Akhir-akhir ini terdapat kenyataan yang baru, massif terjadi yakni, perempuan terjebak dalam hutang kredit mingguan. Mayoritas dari mereka adalah ibu rumah tangga, yang kadangkala saling sindir akibat terkendala membayar angsuran. Mereka sering pula jadi korban tipu muslihat politisi. Politisi tanpa orientasi perjuangan pembebasan perempuan, hanya memandang perempuan sebagai objek eksploitasi. Bagi mereka perempuan adalah makhluk yang layak untuk dinomorduakan.

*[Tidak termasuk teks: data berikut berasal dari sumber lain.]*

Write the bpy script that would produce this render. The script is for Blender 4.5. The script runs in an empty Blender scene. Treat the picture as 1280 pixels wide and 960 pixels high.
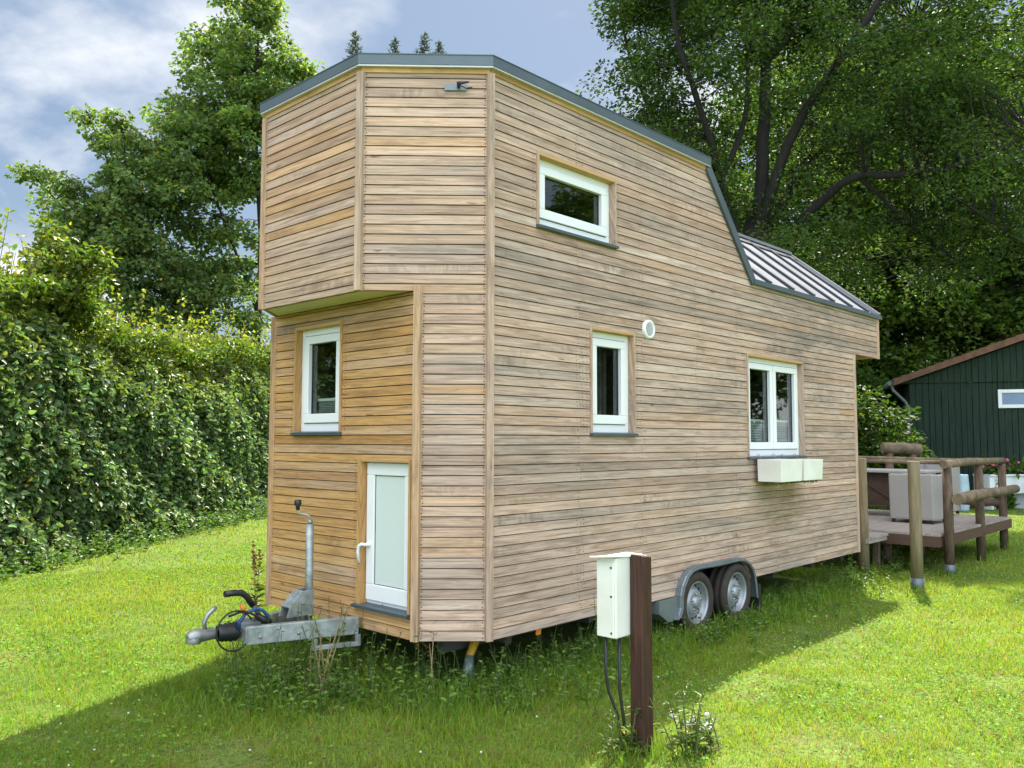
import bpy, math, random
import numpy as np
from mathutils import Vector, Matrix
random.seed(7); RNG = np.random.default_rng(11)
S = bpy.context.scene; COL = S.collection
R = math.radians

# ------------------------------------------------------------------ camera model
CAM = np.array([-3.9482, -3.9391, 1.673]); YAW = .7573; PIT = .0668; ROLL = .002; FPX = 1057.99
_fw = np.array([math.cos(YAW)*math.cos(PIT), math.sin(YAW)*math.cos(PIT), math.sin(PIT)])
_r = np.array([math.sin(YAW), -math.cos(YAW), 0.]); _u = np.cross(_r, _fw)
_r2 = math.cos(ROLL)*_r+math.sin(ROLL)*_u; _u2 = -math.sin(ROLL)*_r+math.cos(ROLL)*_u
FH = np.array([math.cos(YAW), math.sin(YAW), 0.]); RH = _r.copy()
def ray(u, v): return _fw+_r2*(u-640)/FPX-_u2*(v-480)/FPX
def at(u, v, D): return CAM+ray(u, v)*D
def gp(u, v, z=0.):
    d = ray(u, v); return CAM+d*(z-CAM[2])/d[2]
cam = bpy.data.cameras.new('camera'); co = bpy.data.objects.new('camera', cam); COL.objects.link(co)
cam.sensor_fit = 'HORIZONTAL'; cam.sensor_width = 36; cam.lens = 36*FPX/1280; cam.clip_end = 2000; cam.clip_start = .05
M = Matrix(((_r2[0], _u2[0], -_fw[0], CAM[0]), (_r2[1], _u2[1], -_fw[1], CAM[1]), (_r2[2], _u2[2], -_fw[2], CAM[2]), (0, 0, 0, 1)))
co.matrix_world = M; S.camera = co

# ------------------------------------------------------------------ materials
def newmat(name):
    m = bpy.data.materials.new(name); m.use_nodes = True
    nt = m.node_tree; b = nt.nodes['Principled BSDF']; return m, nt, b
def N(nt, t, **k):
    n = nt.nodes.new(t)
    for a, v in k.items():
        if a.startswith('i_'): n.inputs[a[2:].replace('_', ' ')].default_value = v
        else: setattr(n, a, v)
    return n
def ramp(nt, stops, fac=None):
    n = nt.nodes.new('ShaderNodeValToRGB'); e = n.color_ramp.elements
    while len(e) < len(stops): e.new(.5)
    for i, (p, c) in enumerate(stops): e[i].position = p; e[i].color = (*c, 1) if len(c) == 3 else c
    if fac is not None: nt.links.new(fac, n.inputs[0])
    return n
def mixc(nt, fac, a, b, mode='MIX'):
    n = nt.nodes.new('ShaderNodeMix'); n.data_type = 'RGBA'; n.blend_type = mode
    for s, v in ((0, fac), (6, a), (7, b)):
        if isinstance(v, bpy.types.NodeSocket): nt.links.new(v, n.inputs[s])
        else: n.inputs[s].default_value = v if s == 0 else (*v, 1) if len(v) == 3 else v
    return n.outputs[2]
def mathn(nt, op, a, b=None, c=None):
    n = nt.nodes.new('ShaderNodeMath'); n.operation = op
    for i, v in enumerate((a, b, c)):
        if v is None: continue
        if isinstance(v, bpy.types.NodeSocket): nt.links.new(v, n.inputs[i])
        else: n.inputs[i].default_value = v
    return n.outputs[0]
def noise(nt, vec, scale, detail=4, rough=.55, dist=0):
    n = nt.nodes.new('ShaderNodeTexNoise'); n.inputs['Scale'].default_value = scale
    n.inputs['Detail'].default_value = detail; n.inputs['Roughness'].default_value = rough; n.inputs['Distortion'].default_value = dist
    if vec is not None: nt.links.new(vec, n.inputs['Vector'])
    return n.outputs['Fac']
def mapping(nt, vec, scale=(1, 1, 1), loc=(0, 0, 0), rot=(0, 0, 0)):
    n = nt.nodes.new('ShaderNodeMapping'); n.inputs['Scale'].default_value = scale
    n.inputs['Location'].default_value = loc; n.inputs['Rotation'].default_value = rot
    nt.links.new(vec, n.inputs[0]); return n.outputs[0]
def simple(name, col, rough=.5, metal=0., var=.12, scale=6., bump=0., spec=.5, stretch=(1, 1, 1), col2=None, thr=(.35, .7)):
    m, nt, b = newmat(name)
    tc = N(nt, 'ShaderNodeTexCoord'); v = mapping(nt, tc.outputs['Object'], stretch)
    f = noise(nt, v, scale, 5, .6)
    if col2 is None: col2 = tuple(c*(1-var*2) for c in col)
    rp = ramp(nt, [(thr[0], col2), (thr[1], col)], f)
    nt.links.new(rp.outputs[0], b.inputs['Base Color'])
    b.inputs['Roughness'].default_value = rough; b.inputs['Metallic'].default_value = metal
    b.inputs['Specular IOR Level'].default_value = spec
    rr = mathn(nt, 'MULTIPLY_ADD', f, .25, rough-.12); nt.links.new(rr, b.inputs['Roughness'])
    if bump:
        bp = N(nt, 'ShaderNodeBump'); bp.inputs['Strength'].default_value = bump; bp.inputs['Distance'].default_value = .01
        f2 = noise(nt, v, scale*6, 4); nt.links.new(f2, bp.inputs['Height']); nt.links.new(bp.outputs[0], b.inputs['Normal'])
    return m

def wood_mat():
    m, nt, b = newmat('larch_boards')
    at_ = N(nt, 'ShaderNodeAttribute', attribute_name='bv'); sp = N(nt, 'ShaderNodeSeparateColor'); nt.links.new(at_.outputs['Color'], sp.inputs[0])
    tone, wea, seed = sp.outputs
    uv = N(nt, 'ShaderNodeUVMap'); uv.uv_map = 'UVMap'
    cx = N(nt, 'ShaderNodeCombineXYZ'); su = N(nt, 'ShaderNodeSeparateXYZ'); nt.links.new(uv.outputs[0], su.inputs[0])
    nt.links.new(mathn(nt, 'MULTIPLY_ADD', seed, 37., su.outputs[0]), cx.inputs[0]); nt.links.new(su.outputs[1], cx.inputs[1]); nt.links.new(mathn(nt, 'MULTIPLY', seed, 11.), cx.inputs[2])
    grain = noise(nt, mapping(nt, cx.outputs[0], (1.6, 95, 1)), 1.0, 5, .65, .6)
    fig = noise(nt, mapping(nt, cx.outputs[0], (.9, 26, 1)), 1.0, 3, .5, 1.5)
    knot = noise(nt, mapping(nt, cx.outputs[0], (4.5, 22, 1)), 1.0, 2, .5, .3)
    stain = noise(nt, mapping(nt, uv.outputs[0], (.55, 2.6, 1), (3.1, .4, 0)), 1.0, 6, .62, .4)
    stain2 = noise(nt, mapping(nt, uv.outputs[0], (2.2, 7., 1), (8.1, 2.4, 0)), 1.0, 6, .7, .5)
    streak = noise(nt, mapping(nt, cx.outputs[0], (1.1, 9, 1)), 1.0, 5, .6, .5)
    fresh = ramp(nt, [(0, (.34, .165, .06)), (.45, (.52, .30, .118)), (1, (.64, .415, .20))], mathn(nt, 'MULTIPLY_ADD', tone, .6, mathn(nt, 'MULTIPLY', fig, .45)))
    weath = ramp(nt, [(0, (.315, .225, .17)), (.5, (.50, .37, .292)), (1, (.65, .51, .415))], mathn(nt, 'MULTIPLY_ADD', tone, .62, mathn(nt, 'MULTIPLY', fig, .42)))
    wf = mathn(nt, 'ADD', wea, mathn(nt, 'MULTIPLY_ADD', stain, .7, -.35))
    wf2 = ramp(nt, [(.12, (0, 0, 0)), (.75, (1, 1, 1))], wf).outputs[0]
    c = mixc(nt, wf2, fresh.outputs[0], weath.outputs[0])
    # grey silvering where the rain reaches
    g1 = mathn(nt, 'MULTIPLY', ramp(nt, [(.48, (0, 0, 0)), (.74, (1, 1, 1))], stain).outputs[0], wea)
    c = mixc(nt, mathn(nt, 'MULTIPLY', g1, .85), c, (.25, .222, .195))
    px_ = mathn(nt, 'SUBTRACT', su.outputs[0], 4.9); pz_ = mathn(nt, 'SUBTRACT', su.outputs[1], 2.75); rr_ = mathn(nt, 'SQRT', mathn(nt, 'ADD', mathn(nt, 'MULTIPLY', px_, mathn(nt, 'MULTIPLY', px_, .55)), mathn(nt, 'MULTIPLY', mathn(nt, 'MULTIPLY', pz_, pz_), 3.2)))
    damp = mathn(nt, 'MULTIPLY', ramp(nt, [(.15, (1, 1, 1)), (.95, (0, 0, 0))], rr_).outputs[0], mathn(nt, 'MULTIPLY', ramp(nt, [(.36, (0, 0, 0)), (.6, (1, 1, 1))], stain2).outputs[0], wea))
    c = mixc(nt, mathn(nt, 'MULTIPLY', damp, .75), c, (.17, .155, .145))
    qx_ = mathn(nt, 'SUBTRACT', su.outputs[0], 4.15); qz_ = mathn(nt, 'SUBTRACT', su.outputs[1], 1.06); qq_ = mathn(nt, 'ADD', mathn(nt, 'MULTIPLY', qx_, mathn(nt, 'MULTIPLY', qx_, 2.2)), mathn(nt, 'MULTIPLY', mathn(nt, 'MULTIPLY', qz_, qz_), 9.))
    alg = mathn(nt, 'MULTIPLY', ramp(nt, [(.2, (1, 1, 1)), (1., (0, 0, 0))], qq_).outputs[0], mathn(nt, 'MULTIPLY', ramp(nt, [(.30, (0, 0, 0)), (.55, (1, 1, 1))], stain2).outputs[0], wea))
    c = mixc(nt, mathn(nt, 'MULTIPLY', alg, .55), c, (.20, .165, .062))   # algae below the dripping boxes   # rain-blackened boards over the double window
    rip = noise(nt, mapping(nt, cx.outputs[0], (17, 7, 1), (0, 0, 0), (0, 0, .5)), 1., 3, .6, .8); ripm = ramp(nt, [(.60, (0, 0, 0)), (.70, (1, 1, 1))], noise(nt, mapping(nt, cx.outputs[0], (.8, .6, 5)), 1., 2, .5)).outputs[0]
    c = mixc(nt, mathn(nt, 'MULTIPLY', ripm, mathn(nt, 'MULTIPLY', ramp(nt, [(.42, (0, 0, 0)), (.60, (1, 1, 1))], rip).outputs[0], .55)), c, (.19, .15, .12))
    d1 = mathn(nt, 'MULTIPLY', ramp(nt, [(.60, (0, 0, 0)), (.76, (1, 1, 1))], streak).outputs[0], mathn(nt, 'MULTIPLY_ADD', wea, .75, .12))
    c = mixc(nt, mathn(nt, 'MULTIPLY', d1, .8), c, (.12, .095, .075))
    gr = ramp(nt, [(.3, (.58, .54, .50)), (.60, (1.06, 1.06, 1.06))], grain).outputs[0]
    c = mixc(nt, .85, c, gr, 'MULTIPLY')
    pb = noise(nt, mapping(nt, cx.outputs[0], (2.4, 30, 3)), 1.0, 6, .68, 1.2)
    c = mixc(nt, .85, c, ramp(nt, [(.34, (.62, .59, .56)), (.56, (1.07, 1.07, 1.07))], pb).outputs[0], 'MULTIPLY')
    c = mixc(nt, mathn(nt, 'MULTIPLY', wea, .8), c, ramp(nt, [(0, (1.06, .97, .90)), (.5, (1., .98, .97)), (1, (.93, .98, 1.02))], mathn(nt, 'FRACT', mathn(nt, 'MULTIPLY', seed, 7.31))).outputs[0], 'MULTIPLY')
    kr = ramp(nt, [(.72, (1, 1, 1)), (.79, (.46, .36, .30))], knot).outputs[0]
    c = mixc(nt, 1., c, kr, 'MULTIPLY')
    nt.links.new(c, b.inputs['Base Color']); b.inputs['Roughness'].default_value = .72; b.inputs['Specular IOR Level'].default_value = .25
    bp = N(nt, 'ShaderNodeBump'); bp.inputs['Strength'].default_value = .35; bp.inputs['Distance'].default_value = .004
    nt.links.new(grain, bp.inputs['Height']); nt.links.new(bp.outputs[0], b.inputs['Normal'])
    return m
def leaf_mat(name, transl=.52, rough=.5, tint=(1.25, 1.3, .48), spec=.22):
    m, nt, b = newmat(name)
    a = N(nt, 'ShaderNodeAttribute', attribute_name='lv')
    nt.links.new(a.outputs['Color'], b.inputs['Base Color']); b.inputs['Roughness'].default_value = rough; b.inputs['Specular IOR Level'].default_value = spec
    tr = N(nt, 'ShaderNodeBsdfTranslucent'); c2 = mixc(nt, 1., a.outputs['Color'], tint, 'MULTIPLY'); nt.links.new(c2, tr.inputs[0])
    mx = N(nt, 'ShaderNodeMixShader'); mx.inputs[0].default_value = transl
    nt.links.new(b.outputs[0], mx.inputs[1]); nt.links.new(tr.outputs[0], mx.inputs[2])
    nt.links.new(mx.outputs[0], nt.nodes['Material Output'].inputs[0]); return m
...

Sementara itu, mereka yang bekerja bersinggungan dengan modal pun tak luput dari eksploitasi. Mereka menanggung beban kerja yakni harus bekerja lebih dari delapan jam setiap hari, korban dari penerapan sistem shift, tidak ada cuti haid dan lain sebagainya. Beban kerja yang demikian dibarengi dengan upah yang rendah atau murah. Padahal tenaga mereka memberi sumbangsih nilai lebih atau keuntungan bagi pemilik modal.
Mereka yang bekerja di toko dan pabrik mengalami masa-masa awal perkembangan kapitalisme. Mereka yang dulunya bekerja dalam urusan rumah tangga, ataupun melayani kaum feodal, kini terjun masuk melayani modal. Mereka keluar dari penindasan yang satu, kemudian masuk ke yang lainnya. Mereka dirantai. Kemanusiaan perempuan lenyap dalam masyarakat kelas.